Only a year later, students and faculty championed a requirement to study multiculturalism within the country, leading to the addition of Cultural Diversity in the U.S.

According to Peterman, additions like Cross-Cultural Analysis and Cultural Diversity in the U.S. were indirectly outgrowths of a national focus on multiculturalism abroad in the wake of 9/11, and at home in the wake of Hurricane Katrina.

At this point, Peterman said, the College Office isn’t itching to make further changes.

“It was an arduous process,” he said of the curriculum review.

With a few notable exceptions, peer schools have come to similar results.

Harvard, Yale, Princeton, Cornell and Dartmouth all have some form of curriculum based around distribution requirements. In 2008, Harvard replaced its “Core Curriculum” — which, despite its name, was a distributional system that required different subject areas for different majors — to a slimmer and more standardized “Program in General Education,” requiring a class in each of eight different areas.

Similarly, in 2005 Yale revamped its curriculum, adding a writing requirement and distinguishing between classes that build skills and satisfy subject areas, much like Penn’s distinction between Sector Requirements and Foundational Approaches.

One school whose curriculum didn’t change after a recent review was Brown University’s — largely because it doesn’t have one. While other schools were moving toward more flexible distribution requirements in the 1960s, Brown eschewed them altogether. And in a 2007 comprehensive review, the school’s Task Force on Undergraduate Education didn’t seek to change that.

“What the task force did was affirm the value of open curriculum,” Brown Associate Dean of the Curriculum Kathleen McSharry said. “Our report clearly states that the open curriculum should and will continue.
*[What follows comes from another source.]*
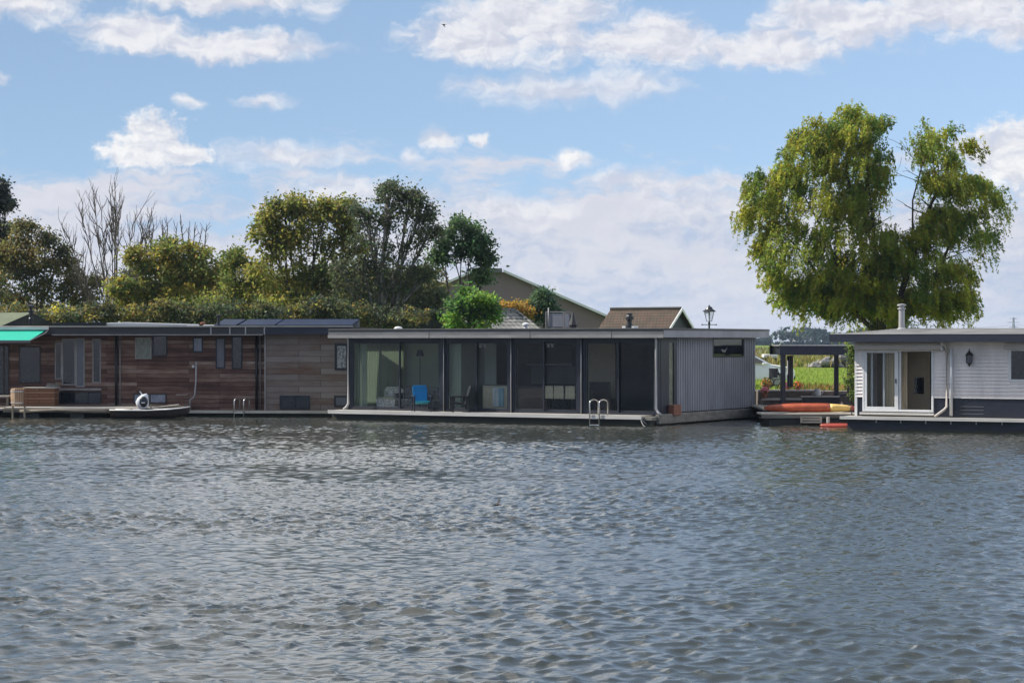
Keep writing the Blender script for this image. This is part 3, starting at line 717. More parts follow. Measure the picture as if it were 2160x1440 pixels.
for k, px_ in enumerate((1018, 1161)):
    u_ = G.u(px_, .5); x, y = G.w(u_, .5)
    lp = empty('ceiling_spotlight', (x, y, 2.98), G.a, ['white spotlight under the ceiling behind the second glass bay', 'white spotlight under the ceiling behind the third glass bay'][k], 'lamp', 'white ceiling spotlights')
    MB().box(-.18, .18, -.03, .03, -.09, -.02).build('rail', M['white_paint'], lp); MB().lathe([(.05, -.2), (.05, -.09)], (-.09, 0, 0), 10).build('lamp_head', M['white_paint'], lp); MB().lathe([(.05, -.2), (.05, -.09)], (.09, 0, 0), 10).build('lamp_head', M['white_paint'], lp)

# mooring rope at the near corner
rp = []
for i in range(13):
    t = i/12; a_, b_ = Vector((ud1-.05, -.9, ZD-.02)), Vector((U+.1, -.2, .36)); q = a_.lerp(b_, t); rp.append((q.x, q.y-.06, q.z-.3*math.sin(math.pi*t)))
ro = MB().tube(rp, .022, 6).tube([(ud1-.05, -.93, ZD-.06), (ud1+.1, -1.0, .05), (ud1+.3, -1.0, -.1)], .018, 6).build('mooring_rope', M['coping']); G.place(ro)
setp(ro, 'slack pale mooring rope at the near corner of the grey houseboat', 'rope')
def drape(px0, px1, v, lab):
    ua_, ub_ = G.u(px0, v), G.u(px1, v); n_ = 30; pr_ = [(ua_+(ub_-ua_)*i/n_, v+.025*math.sin(i*1.8)) for i in range(n_+1)]
    o = MB().prism(pr_+[(x, y+.01) for x, y in reversed(pr_)], ZD+.06, 2.93, 'z').build('curtain', leaf_cloth); G.place(o); setp(o, lab, 'curtain')
drape(942, 973, .3, 'wide pale green curtain drawn behind the second glass bay')
drape(1084, 1090, .3, 'narrow pale curtain bunched at the left of the third glass bay')
drape(1236, 1242, .3, 'narrow pale curtain bunched at the left of the fourth glass bay')
drape(756, 774, .3, 'pale green curtain bunched behind the leftmost glass pane')
inside('wall_cabinet', 'grey kitchen wall cabinet with a pale shelf edge above the brown island', 'cabinet', G.u(1112, 3.2), 5.2,
       [('cabinet', MB().box(-1.0, 1.0, -.15, .18, 1.75, 2.5), M['dark_in']), ('shelf_edge', MB().box(-1.02, 1.02, -.2, -.152, 1.68, 1.74), M['white_paint']), ('splashback', MB().box(-1.0, 1.0, .1, .18, .95, 1.66), M['side_grey'])])
inside('floor_lamp', 'tall thin black floor lamp behind the blue chair inside the houseboat', 'lamp', G.u(886, .55), .55,
       [('base', MB().lathe([(.16, 0), (.16, .03), (.02, .05)], (0, 0, 0)), M['black_metal']), ('pole', MB().tube([(0, 0, .05), (0, 0, 2.1)], .018, 6), M['black_metal']), ('shade', MB().lathe([(.16, 2.05), (.1, 2.3)], (0, 0, 0)), M['black_metal'])])
# ---- chairs on the deck
def garden_chair(name, u, v, rz, frame_m, seat_m, back_m, label):
    x, y = G.w(u, v); e = empty(name, (x, y, ZD), rz, label, 'chair')
    # local: chair faces -y
    sp_ = [(-.30, .36), (-.1, .33), (.22, .27), (.24, .31), (-.1, .375), (-.32, .405)]
    MB().prism([(y_, z_) for y_, z_ in sp_], -.27, .27, 'x').build('seat', seat_m, e, bevel=.015)
    bk = MB(); 
    secs = [(.2, .30, .25), (.26, .5, .27), (.33, .75, .28), (.385, .93, .275), (.4, .985, .22)]
    loft = [[(-w, y_, z_), (w, y_, z_), (w, y_+.035, z_-.01), (-w, y_+.035, z_-.01)] for y_, z_, w in secs]
    bk.loft(loft).build('backrest', back_m, e, bevel=.012)
    for s in (-1, 1):
        MB().prism([(-.36, .545), (.28, .575), (.28, .61), (-.36, .585), (-.40, .565)], s*.335-.045, s*.335+.045, 'x').build('armrest', frame_m, e, bevel=.012)
        MB().prism([(-.31, .0), (-.24, .0), (-.20, .545), (-.33, .545)], s*.315-.025, s*.315+.025, 'x').build('leg', frame_m, e, bevel=.01)
        MB().prism([(.30, .0), (.38, .0), (.27, .575), (.17, .575), (.2, .3)], s*.315-.025, s*.315+.025, 'x').build('leg', frame_m, e, bevel=.01)
        MB().beam((s*.30, -.26, .34), (s*.30, .26, .27), .03, .06).build('side_rail', frame_m, e)
    return e
garden_chair('garden_chair', G.u(889, -.42), -.42, R(12), M['navy'], M['blue_fabric_lit'], M['blue_fabric'], 'blue garden chair with its seat coloured as sunlit on the pale deck of the grey houseboat')
c_ = garden_chair('garden_chair', G.u(969, -.42), -.42, R(-82), M['black_plastic'], M['black_plastic'], M['black_plastic'], 'black garden chair seen from the side on the pale deck')
# arms of the blue chair keep the navy of its frame
# ================================================================ the brown timber houseboat
B = Frame(P(-60, 720, 88.7).x, 88.7, -5.2)
b = empty('houseboat', label='long low houseboat clad in weathered brown boards with a green awning', cat='houseboat'); B.place(b)
uS, uE = B.u(561), B.u(742)
ZR = B.z(688.5, uS, -.5); ZF = B.z(705.5, uS, -.5); ZK = .24
MB().box(-3, uE, -.55, 6.2, -.5, ZK-.1).build('hull', M['hull_black'], b)
dk = MB().box(B.u(392, -.9), uE, -.9, .5, ZK-.1, ZK).build('deck', M['old_wood'], b)
MB().box(B.u(392, -.9), B.u(690, -.9), -.94, -.903, ZK-.09, ZK+.015).build('edge_board', M['bleached'], dk)
ZL = .42
MB().box(-3, B.u(391, -.9), -1.25, .248, ZL-.14, ZL).build('deck', M['old_wood'], b)
MB().box(-3, uS, .25, .4, ZK-.02, ZF+.05).build('plank_wall', M['brown_wood'], b)
MB().box(uS, uE, -.15, .38, ZK-.03, ZR-.3).build('plank_wall', M['brown_ply'], b)
setp(b.children[-1], 'greyer weathered wall section at the right end')
MB().box(-3, uE, .41, 6, ZK-.03, ZF+.05).build('core_wall', M['brown_wood'], b)
MB().box(-3.2, uE+.1, -.45, 6.2, ZR-.06, ZR-.02).build('roof', M['roof_dark'], b)
MB().box(-3.2, uS-.02, -.5, -.46, ZF, ZR-.02).build('fascia', M['dark_fascia'], b)
MB().box(uS, uE+.1, -.5, -.46, ZF-.0, ZR-.02).build('fascia', M['navy_fascia'], b)
MB().box(-3.2, uS-.02, -.45, .24, ZF+.02, ZF+.05).build('soffit', M['dark_fascia'], b)
MB().box(-3.2, uE+.1, -.54, -.40, ZR-.018, ZR+.03).build('roof_edge_trim', M['bleached'], b)
for x_ in (445, 485, 518, 558):
    u_ = B.u(x_, -.5); MB().box(u_-.02, u_+.02, -.525, -.502, ZF, ZR-.03).build('gutter_bracket', M['galv'], b)
MB().box(B.u(110, -.5), uS-.02, -.53, -.502, ZF-.03, ZF+.015).build('gutter', M['frame_pale'], b)
MB().box(uS-.03, uS+.03, -.19, -.152, ZK, ZF).build('corner_board', M['frame_pale'], b)
# windows: recessed stretch
vw = .25
for (x0, x1, y0, y1, fm, pm) in (
    (-6, 9, 728, 835, 'frame_brown', 'pane_dark'), (8, 19, 728, 832, 'frame_brown', 'pane_dark'), (40, 86, 730, 808, 'frame_brown', 'pane_dark'),
    (116, 131, 722, 800, 'frame_pale', 'pane_dark'), (131, 160, 714, 812, 'frame_pale', 'pane_dark'), (160, 179, 713, 816, 'frame_pale', 'pane_grey'),
    (195, 213, 714, 808, 'frame_pale', 'pane_dark'), (285, 320, 711, 757, 'frame_pale', 'pane_green'), (322, 353, 707, 751, 'navy', 'pane_dark'),
    (407, 428, 711, 743, 'navy', 'pane_lilac'), (455, 475, 712, 777, 'navy', 'pane_grey'), (489, 511, 709, 778, 'navy', 'pane_dark')):
    win(b, B, x0, x1, y0, y1, vw, M[fm], M[pm], .05)
win(b, B, 125, 213, 826, 851, vw, M['navy'], M['pane_dark'], .05, 'cellar_window', mull=(.38, .7))
win(b, B, 281, 352, 829, 851, vw, M['frame_brown'], M['pane_lilac'], .06, 'cellar_window', mull=(.5,))
win(b, B, 590, 654, 834, 863, -.15, M['navy'], M['pane_dark'], .07, 'cellar_window', mull=(.5,))
win(b, B, 706, 735, 724, 781, -.15, M['black_metal'], M['pane_lace'], .1)
win(b, B, 705, 735, 834, 858, -.15, M['black_metal'], M['pane_grey'], .07, 'cellar_window')
MB().box(B.u(125, .2), B.u(214, .2), .1, .248, B.z(823, 5), B.z(819, 5)).build('sill', M['frame_pale'], b)
for x_ in (245, 541):
    u_ = B.u(x_, .1); pipe(b, 'downpipe', [(u_, .12, ZF+.03), (u_, .12, ZK)], .055, M['black_plastic'])
    pipe(b, 'downpipe', [(u_+.13, .2, ZF+.03), (u_+.13, .2, ZK)], .03, M['frame_pale'])
ladder(b, B, 494, 514, -.98, ZK+.5, ZK, -.2, M['steel'], .3)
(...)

It’s the heart and soul of undergraduate experience at Brown.”

On the other end of the spectrum is Columbia University, whose rigorous Core Curriculum has not changed significantly since 1968. Shortly after World War I, Columbia introduced its “Contemporary Civilization” course, which became the building block of what are now six required classes that all students take, in addition to broader language, physical education, science and multicultural requirements.

According to Penn intellectual history professor Bruce Kuklick, the trend in American higher education is away from prescriptive core courses like Columbia’s and the University of Chicago’s, and toward distribution requirements like Penn’s.

“In the 1960s, cultural revolution spurred getting rid of requirements,” said Kuklick, who graduated from Penn with a philosophy degree in 1963. He recalled taking a rigid core of year-long literature, history and science courses; though there was some choice, it was relatively little.

But Kuklick said the trends away from structure have had some negative consequences.

“Since the 1970s, there has been a struggle to maintain coherence in general education,” Kuklick said. “But at the same time, the pressure is to dilute what it means to be a requirement.”

For Peterman, that is something the Sector Committee works to avoid by making sure the courses that fulfill each Sector are carefully selected.

“That’s where the ongoing work resides,” he said. “Not so much looking at structure, but refining the goals within each requirement.”